**Task statement:** The answer is one number: how many lines in the data below hold "Continue".

Scenes as source code
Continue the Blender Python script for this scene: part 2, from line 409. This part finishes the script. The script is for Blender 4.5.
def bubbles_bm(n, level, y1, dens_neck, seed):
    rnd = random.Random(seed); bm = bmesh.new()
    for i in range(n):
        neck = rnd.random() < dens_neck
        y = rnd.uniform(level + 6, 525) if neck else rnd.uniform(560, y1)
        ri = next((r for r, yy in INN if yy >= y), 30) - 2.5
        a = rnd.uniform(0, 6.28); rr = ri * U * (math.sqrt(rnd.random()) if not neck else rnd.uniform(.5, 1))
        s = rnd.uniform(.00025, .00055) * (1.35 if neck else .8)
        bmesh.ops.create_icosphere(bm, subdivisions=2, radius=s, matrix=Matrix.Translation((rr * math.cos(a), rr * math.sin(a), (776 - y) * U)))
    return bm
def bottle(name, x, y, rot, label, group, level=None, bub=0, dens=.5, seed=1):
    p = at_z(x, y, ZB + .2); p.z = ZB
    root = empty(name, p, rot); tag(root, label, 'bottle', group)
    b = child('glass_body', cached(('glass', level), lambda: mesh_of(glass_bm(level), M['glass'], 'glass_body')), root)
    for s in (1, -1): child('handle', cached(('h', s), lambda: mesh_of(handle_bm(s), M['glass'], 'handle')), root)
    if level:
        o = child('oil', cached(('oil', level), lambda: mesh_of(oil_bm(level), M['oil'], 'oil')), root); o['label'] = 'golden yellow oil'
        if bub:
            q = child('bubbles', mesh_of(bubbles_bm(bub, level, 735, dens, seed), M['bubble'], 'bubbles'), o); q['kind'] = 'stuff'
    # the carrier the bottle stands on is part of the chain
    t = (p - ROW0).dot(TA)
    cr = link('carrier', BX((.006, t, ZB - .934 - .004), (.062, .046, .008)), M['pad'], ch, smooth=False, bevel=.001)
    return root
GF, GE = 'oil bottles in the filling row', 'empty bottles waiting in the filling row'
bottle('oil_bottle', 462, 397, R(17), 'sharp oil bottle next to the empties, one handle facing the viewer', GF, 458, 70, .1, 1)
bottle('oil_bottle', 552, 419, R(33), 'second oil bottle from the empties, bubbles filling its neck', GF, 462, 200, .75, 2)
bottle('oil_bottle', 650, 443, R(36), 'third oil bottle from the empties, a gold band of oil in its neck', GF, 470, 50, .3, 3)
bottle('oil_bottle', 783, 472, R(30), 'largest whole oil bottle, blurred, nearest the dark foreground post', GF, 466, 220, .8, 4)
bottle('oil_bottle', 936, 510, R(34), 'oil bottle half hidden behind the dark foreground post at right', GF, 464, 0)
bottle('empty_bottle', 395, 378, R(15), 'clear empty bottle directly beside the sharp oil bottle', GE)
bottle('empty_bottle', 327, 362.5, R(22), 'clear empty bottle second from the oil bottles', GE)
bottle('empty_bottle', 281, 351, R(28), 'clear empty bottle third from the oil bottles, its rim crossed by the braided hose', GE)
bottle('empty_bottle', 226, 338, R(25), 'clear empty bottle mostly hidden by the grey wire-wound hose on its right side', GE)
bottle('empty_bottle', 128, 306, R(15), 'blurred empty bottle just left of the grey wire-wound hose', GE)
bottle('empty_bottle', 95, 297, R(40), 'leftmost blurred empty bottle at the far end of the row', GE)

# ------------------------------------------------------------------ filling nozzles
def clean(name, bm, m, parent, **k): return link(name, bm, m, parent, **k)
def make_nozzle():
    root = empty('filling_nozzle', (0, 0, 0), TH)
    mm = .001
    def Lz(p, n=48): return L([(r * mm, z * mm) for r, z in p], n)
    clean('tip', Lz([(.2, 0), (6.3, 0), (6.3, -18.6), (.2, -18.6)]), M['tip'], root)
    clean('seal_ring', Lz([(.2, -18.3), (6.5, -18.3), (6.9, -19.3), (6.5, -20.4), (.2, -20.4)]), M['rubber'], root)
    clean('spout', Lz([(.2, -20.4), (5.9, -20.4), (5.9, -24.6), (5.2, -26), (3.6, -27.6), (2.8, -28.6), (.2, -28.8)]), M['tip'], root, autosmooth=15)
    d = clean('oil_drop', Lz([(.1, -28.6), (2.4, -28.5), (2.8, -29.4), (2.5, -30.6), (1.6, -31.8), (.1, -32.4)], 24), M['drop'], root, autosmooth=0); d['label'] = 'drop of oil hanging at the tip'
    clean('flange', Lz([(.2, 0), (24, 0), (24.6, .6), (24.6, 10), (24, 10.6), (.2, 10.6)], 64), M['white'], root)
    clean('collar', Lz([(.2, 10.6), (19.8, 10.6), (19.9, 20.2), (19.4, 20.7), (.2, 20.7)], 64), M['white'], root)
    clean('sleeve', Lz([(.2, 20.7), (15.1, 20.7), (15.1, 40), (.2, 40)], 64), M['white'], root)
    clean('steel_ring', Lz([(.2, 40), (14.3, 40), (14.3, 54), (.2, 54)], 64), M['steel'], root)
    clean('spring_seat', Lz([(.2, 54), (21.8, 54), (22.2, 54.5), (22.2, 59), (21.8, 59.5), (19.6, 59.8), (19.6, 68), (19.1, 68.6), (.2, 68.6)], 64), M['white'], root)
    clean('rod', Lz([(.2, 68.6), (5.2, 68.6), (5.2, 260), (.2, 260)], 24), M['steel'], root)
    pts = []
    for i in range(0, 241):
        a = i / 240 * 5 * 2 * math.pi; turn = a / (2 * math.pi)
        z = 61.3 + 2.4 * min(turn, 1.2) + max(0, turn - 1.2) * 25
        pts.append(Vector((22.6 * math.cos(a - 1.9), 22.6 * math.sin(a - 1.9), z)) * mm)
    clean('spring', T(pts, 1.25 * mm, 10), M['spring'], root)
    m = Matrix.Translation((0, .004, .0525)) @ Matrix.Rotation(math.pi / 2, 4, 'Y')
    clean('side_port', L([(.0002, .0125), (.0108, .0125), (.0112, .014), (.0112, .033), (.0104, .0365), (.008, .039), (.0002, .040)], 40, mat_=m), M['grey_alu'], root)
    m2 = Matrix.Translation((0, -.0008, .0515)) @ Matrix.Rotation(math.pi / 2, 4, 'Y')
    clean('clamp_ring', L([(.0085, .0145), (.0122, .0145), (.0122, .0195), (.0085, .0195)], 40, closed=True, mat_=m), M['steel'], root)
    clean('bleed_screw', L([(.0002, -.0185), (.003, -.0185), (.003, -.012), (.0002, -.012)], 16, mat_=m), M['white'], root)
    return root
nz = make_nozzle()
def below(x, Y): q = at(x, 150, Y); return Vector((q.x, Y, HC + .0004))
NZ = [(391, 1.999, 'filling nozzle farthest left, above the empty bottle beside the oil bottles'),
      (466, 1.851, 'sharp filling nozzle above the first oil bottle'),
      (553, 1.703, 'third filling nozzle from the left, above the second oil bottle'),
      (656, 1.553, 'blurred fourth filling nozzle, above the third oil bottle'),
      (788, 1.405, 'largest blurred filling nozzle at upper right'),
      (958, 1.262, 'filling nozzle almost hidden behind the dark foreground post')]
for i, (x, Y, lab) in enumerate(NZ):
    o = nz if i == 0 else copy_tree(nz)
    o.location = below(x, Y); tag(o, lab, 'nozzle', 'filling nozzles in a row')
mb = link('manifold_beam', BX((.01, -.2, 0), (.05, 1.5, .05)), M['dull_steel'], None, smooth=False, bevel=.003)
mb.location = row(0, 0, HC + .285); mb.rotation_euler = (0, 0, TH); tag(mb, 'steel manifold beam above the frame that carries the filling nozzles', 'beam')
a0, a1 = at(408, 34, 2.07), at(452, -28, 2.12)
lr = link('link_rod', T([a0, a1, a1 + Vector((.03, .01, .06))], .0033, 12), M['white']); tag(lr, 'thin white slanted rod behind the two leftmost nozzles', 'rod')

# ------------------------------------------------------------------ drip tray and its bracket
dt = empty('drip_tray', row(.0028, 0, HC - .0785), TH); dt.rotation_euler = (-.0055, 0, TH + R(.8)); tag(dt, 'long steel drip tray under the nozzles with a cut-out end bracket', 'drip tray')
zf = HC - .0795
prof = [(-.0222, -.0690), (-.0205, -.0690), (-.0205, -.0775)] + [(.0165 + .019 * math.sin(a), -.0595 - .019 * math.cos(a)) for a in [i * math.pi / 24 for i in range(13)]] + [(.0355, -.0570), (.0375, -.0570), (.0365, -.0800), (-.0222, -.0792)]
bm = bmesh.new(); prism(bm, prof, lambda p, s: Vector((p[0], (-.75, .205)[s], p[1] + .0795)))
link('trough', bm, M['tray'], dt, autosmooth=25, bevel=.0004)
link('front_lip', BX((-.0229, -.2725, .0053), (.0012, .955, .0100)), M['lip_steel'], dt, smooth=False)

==

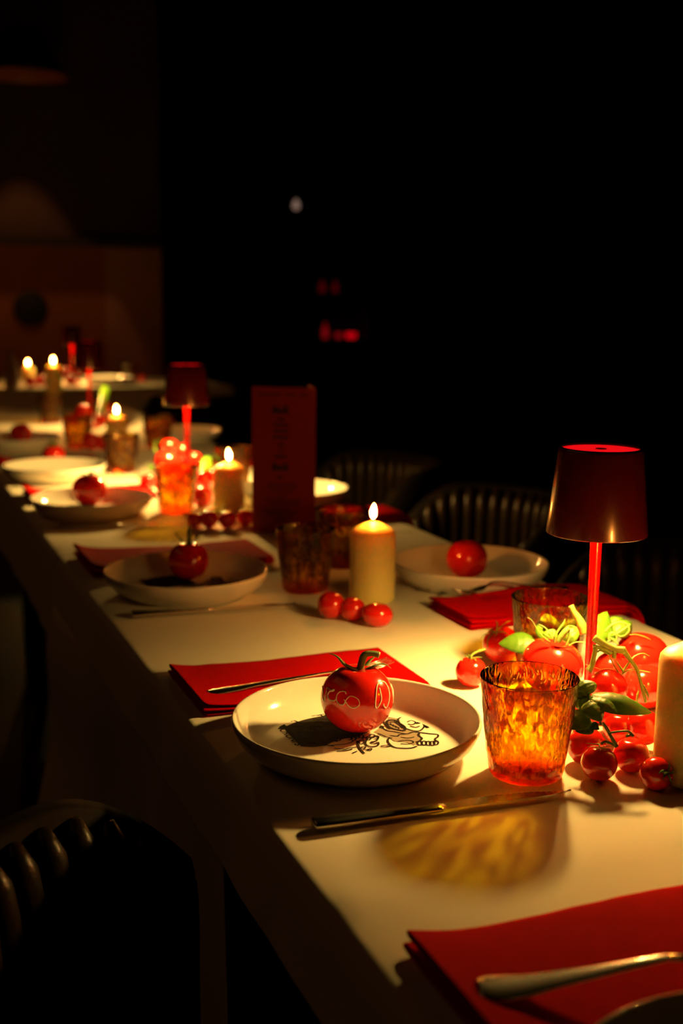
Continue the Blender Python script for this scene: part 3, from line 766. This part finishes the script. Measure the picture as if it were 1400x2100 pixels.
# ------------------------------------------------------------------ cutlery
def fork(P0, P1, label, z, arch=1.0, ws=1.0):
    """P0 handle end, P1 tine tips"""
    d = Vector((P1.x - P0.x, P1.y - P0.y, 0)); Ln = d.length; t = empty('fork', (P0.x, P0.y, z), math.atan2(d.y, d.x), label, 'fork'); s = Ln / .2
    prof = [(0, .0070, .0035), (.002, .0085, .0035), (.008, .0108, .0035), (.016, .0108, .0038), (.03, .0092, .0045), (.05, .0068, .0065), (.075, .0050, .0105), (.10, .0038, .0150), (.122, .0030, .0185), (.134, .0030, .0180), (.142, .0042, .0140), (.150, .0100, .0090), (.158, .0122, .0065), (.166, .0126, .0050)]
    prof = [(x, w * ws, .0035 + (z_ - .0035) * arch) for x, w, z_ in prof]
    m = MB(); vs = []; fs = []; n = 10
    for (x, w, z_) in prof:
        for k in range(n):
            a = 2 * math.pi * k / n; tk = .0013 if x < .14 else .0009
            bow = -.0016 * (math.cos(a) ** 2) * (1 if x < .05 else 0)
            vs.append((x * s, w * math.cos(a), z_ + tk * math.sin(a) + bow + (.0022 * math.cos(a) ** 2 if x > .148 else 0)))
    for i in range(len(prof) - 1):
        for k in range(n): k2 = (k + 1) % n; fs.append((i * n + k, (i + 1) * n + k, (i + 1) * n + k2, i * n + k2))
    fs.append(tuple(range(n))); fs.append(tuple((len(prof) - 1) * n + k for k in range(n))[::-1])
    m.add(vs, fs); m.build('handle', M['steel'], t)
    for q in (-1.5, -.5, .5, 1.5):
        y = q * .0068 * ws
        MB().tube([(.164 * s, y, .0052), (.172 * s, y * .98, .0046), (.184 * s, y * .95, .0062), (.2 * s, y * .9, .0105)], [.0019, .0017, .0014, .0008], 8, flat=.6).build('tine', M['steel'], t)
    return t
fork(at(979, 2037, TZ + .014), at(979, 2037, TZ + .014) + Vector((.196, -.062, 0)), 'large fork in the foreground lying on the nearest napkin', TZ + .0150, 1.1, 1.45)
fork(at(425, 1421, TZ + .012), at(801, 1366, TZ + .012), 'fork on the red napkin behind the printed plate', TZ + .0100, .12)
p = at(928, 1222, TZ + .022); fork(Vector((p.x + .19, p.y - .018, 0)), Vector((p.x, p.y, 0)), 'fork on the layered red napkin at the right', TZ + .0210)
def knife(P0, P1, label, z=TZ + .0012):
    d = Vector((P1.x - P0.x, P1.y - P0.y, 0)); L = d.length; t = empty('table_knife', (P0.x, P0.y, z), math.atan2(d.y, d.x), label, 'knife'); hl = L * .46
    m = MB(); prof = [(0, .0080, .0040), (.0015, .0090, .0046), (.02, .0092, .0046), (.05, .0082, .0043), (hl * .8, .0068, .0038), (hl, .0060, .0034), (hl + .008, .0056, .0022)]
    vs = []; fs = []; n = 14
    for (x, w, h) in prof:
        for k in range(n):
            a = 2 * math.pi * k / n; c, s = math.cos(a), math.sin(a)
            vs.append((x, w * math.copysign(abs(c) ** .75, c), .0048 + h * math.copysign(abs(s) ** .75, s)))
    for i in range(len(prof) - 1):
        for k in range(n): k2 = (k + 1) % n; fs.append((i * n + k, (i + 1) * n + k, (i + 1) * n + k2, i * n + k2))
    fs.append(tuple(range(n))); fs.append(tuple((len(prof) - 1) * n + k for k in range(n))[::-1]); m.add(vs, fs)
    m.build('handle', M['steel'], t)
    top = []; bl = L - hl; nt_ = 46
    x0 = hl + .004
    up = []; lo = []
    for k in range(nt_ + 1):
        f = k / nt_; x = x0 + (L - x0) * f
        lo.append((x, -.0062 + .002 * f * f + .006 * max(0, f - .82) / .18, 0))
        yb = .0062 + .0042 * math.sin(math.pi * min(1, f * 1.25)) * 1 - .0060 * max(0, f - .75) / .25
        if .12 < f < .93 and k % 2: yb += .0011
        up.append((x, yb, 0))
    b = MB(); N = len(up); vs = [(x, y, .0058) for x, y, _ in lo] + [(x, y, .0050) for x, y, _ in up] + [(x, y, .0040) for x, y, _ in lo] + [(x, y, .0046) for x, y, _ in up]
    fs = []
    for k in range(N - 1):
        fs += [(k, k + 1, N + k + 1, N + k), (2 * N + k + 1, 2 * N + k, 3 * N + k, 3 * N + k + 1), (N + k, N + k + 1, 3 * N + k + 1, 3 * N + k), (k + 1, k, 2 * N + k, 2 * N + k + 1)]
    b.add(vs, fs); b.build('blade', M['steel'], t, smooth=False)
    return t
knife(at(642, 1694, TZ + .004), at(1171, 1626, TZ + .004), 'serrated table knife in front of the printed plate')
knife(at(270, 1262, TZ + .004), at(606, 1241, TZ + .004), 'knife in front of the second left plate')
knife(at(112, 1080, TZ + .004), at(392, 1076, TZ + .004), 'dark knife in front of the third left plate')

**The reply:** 2